Focusing on the potential prejudice on Tucker under Sec. 389(b) of not being joined, Nicholson rejected Tracy Press’ arguments that the councilmember’s interests were adequately protected by the city, and noted that Tucker’s interests in the proceeding were “unique,” in that she created and possessed the writings the newspaper wanted.

Nicholson also noted that the newspaper suggested no alternative method that would favor the newspaper while protecting Tucker’s interests, and pointed out the risk of conflicting orders.

“[A]n order has been entered in favor of Tucker on the very issue that Tracy Press proffers here,” he wrote. “However, because the superior court’s order as to Tucker is final and now unreviewable in this court, any order that we were to issue requiring Tucker to produce the e-mails would be precluded by the finality of the superior court’s order.”
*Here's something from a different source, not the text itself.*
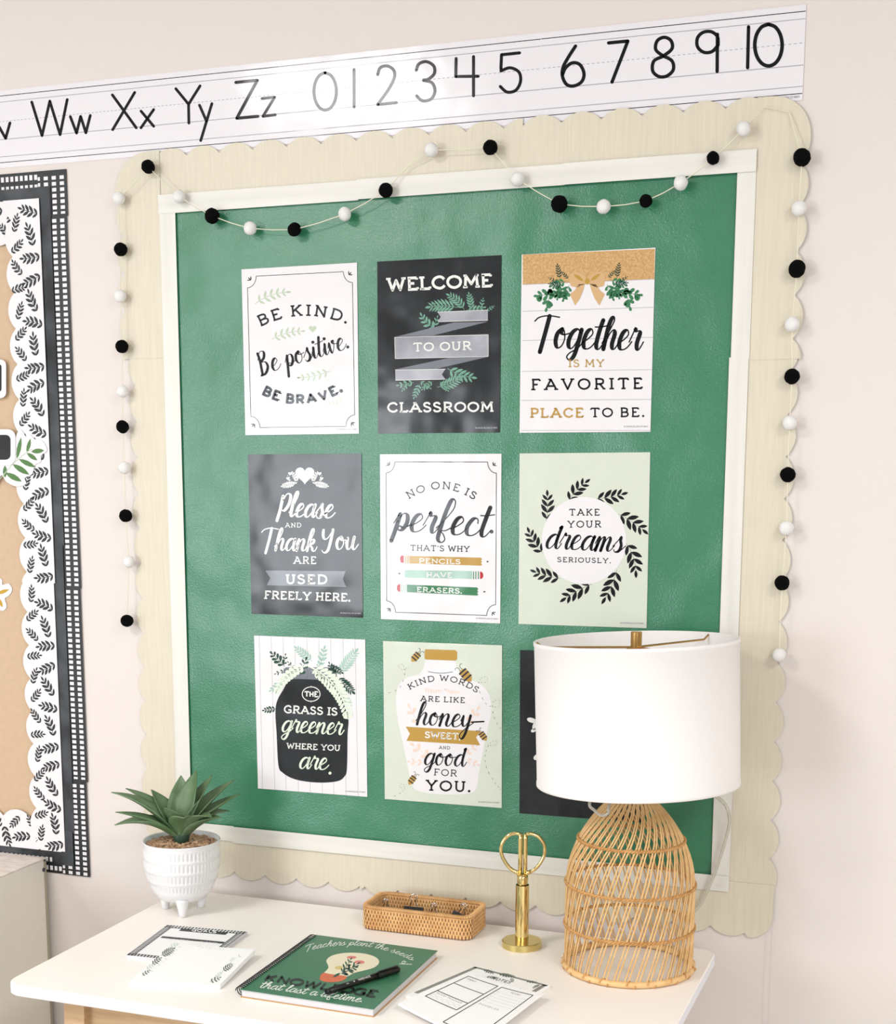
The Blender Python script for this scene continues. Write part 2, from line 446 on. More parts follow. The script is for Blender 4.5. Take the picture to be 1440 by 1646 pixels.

He write further that the inadequacy of a remedy for the newspaper did not weigh heavily as the problem was of Tracy Press’ own making, but rejected the city’s motion for costs and attorney fees.

Opining that the petition attempted to raise “an important and novel issue,” attested to by the participation of amici curiae, Nicholson said the proceeding was not clearly frivolous, even though it had been “doomed from the beginning” by the newspaper’s failure to name the councilmember as a party.

Justices M. Kathleen Butz and Tani Cantil Sakauye joined Nicholson in his opinion.

The case is Tracy Press, Inc. v. Superior Court, 08 S.O.S. 4167.